Законченность действия на сцене требует от актера внутренней мотивации характера, которой ожидает знакомый с деталями зритель-читатель, создавший "свой более или менее конкретный образ отдельных действующих лиц"[2405]. Не этот ли предварительно созданный образ заставляет актеров играть роль "через сценарий"[2406], что невозможно игнорировать при анализе театра Достоевского. И в то же время опасно поддаваться "гипнозу текста", требовать от театра воссоздания книги на сцене. Практически к этому уводит оперирование "через сценарий" образами Достоевского, когда для анализа созданной актером роли инсценировка приводится только для того, чтобы указать на утраченные в пьесе, по сравнению с книгой, связи и ситуации.
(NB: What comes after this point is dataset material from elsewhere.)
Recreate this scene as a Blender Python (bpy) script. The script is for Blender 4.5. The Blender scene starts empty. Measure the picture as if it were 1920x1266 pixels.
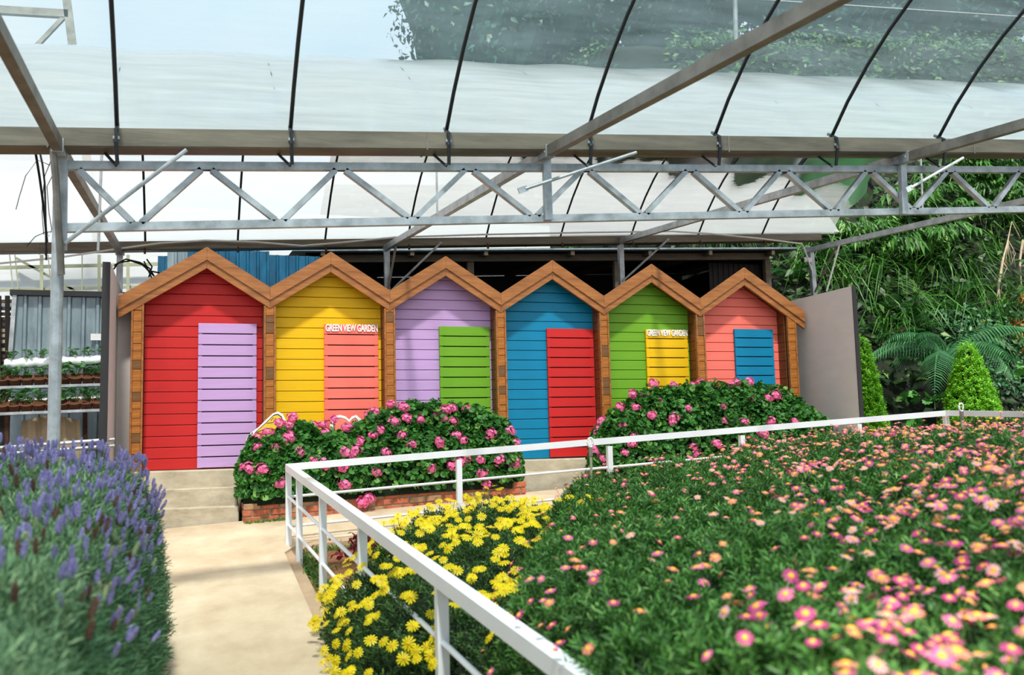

Они неизбежны, но требуют разбора не на уровне спектакля, а скорее на уровне "драматических навыков автора", сравнительного анализа драматического и прозаического произведений.
Разграничение этих планов находим в отзыве Луначарского на спектакль Копо с частично обновленным составом на сцене "Старой голубятни" (театр, основанный при непосредственном участии А. Жида):
"Исказили ли что-нибудь авторы переделки? Исказили постольку, поскольку многие фигуры слишком побледнели <…> Переменилась вся экономия произведения. На первый план выдвинулось действие, те двигатели драмы, которые у Достоевского глубоко скрыты <…> Преступление, акт Смердякова делается доминирующим центром <…> только в драматической суммации Копо и Круэ я понял, как изумительно построил Достоевский всю эту криминальную комбинацию <…> Драма Копо и Круэ очень цельна. В ней очень мало лишнего. Это — драма. В ней достаточно сценической логики и сценической эффектности. Поэтому попытка увенчалась внешним успехом, несмотря на то что вполне адекватного исполнителя нашла только роль Смердякова"[2407].
То, что для Луначарского "внешний успех", для французской публики безусловный успех. Удачей явилось и художественное оформление спектакля, декорации для которого были написаны учеником Тулуз-Лотрека Максимом Детомасом. Париж долгое время оставался под впечатлением "русских сезонов" С. П. Дягилева и в "Театре искусств" под руководством Жака Руше последовательно создавалась та атмосфера света и красок, которая присутствовала в балетных декорациях Л. С. Бакста и А. Н. Бенуа, с ее стремлением подчинить зрелище духу и ритму постановки. Детомас исходил из того, что смысл декорации никогда не должен быть отделен от идеи персонажа, декорации сопутствуют ему и дополняют его.
Свой замысел оформления "Братьев Карамазовых" художник выразил достаточно импрессивно:
"Россия воображаемая, не документированная, сотворенная из воспоминаний и чтения"[2408].